In Wikibon parlance, GRS stands for 'getting rid of stuff.' There is no doubt that from a GRS perspective, BT's Windows consolidation project succeeded. The most amazing part was the elimination and disposal (ecologically friendly of course) of more than 200 tons of old equipment. The rest of the GRS story is well documented:
- 3000+ servers down to less than 150
- 700 racks at 8 sites down to 40 at 5 sites
- Reduction in energy costs of more than $2.4M annually
- 9000+ network ports down to less than 850
- Backup from four days to a full daily in 30 minutes
- Unused capacity declined precipitously as storage utilization shot from the low 20's to 70%
- 6 weeks to deploy new servers down to 1 working day
The danger in stories like this is that companies get lulled into a sense that technology can be applied to solve efficiency problems for a much wider set of applications than what BT has wisely chosen for virtualization. BT's VMware applications are infrastructure related such as Web, firewalls and smaller databases that can be considered point systems. Over time, application creep into virtualized environments could expose the fundamental lack of disciplined approaches to classification and automation of policies for data migration, archiving and shredding. This is the root cause of waste and data growth in many applications, and users should address this problem head on.

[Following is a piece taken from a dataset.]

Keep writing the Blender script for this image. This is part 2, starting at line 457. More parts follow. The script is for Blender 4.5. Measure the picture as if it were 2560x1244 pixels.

Action Item: Choosing virtualization applications wisely (e.g. infrastructure apps) will help get rid of tons of stuff, literally. Customers should beware of falling prey to promises that virtualization will achieve similar results more broadly. In these less virtualization-friendly environments, there is no getting around the need for better information management, starting with classification and the automation of policies to migrate, archive and ultimately get rid of unused data.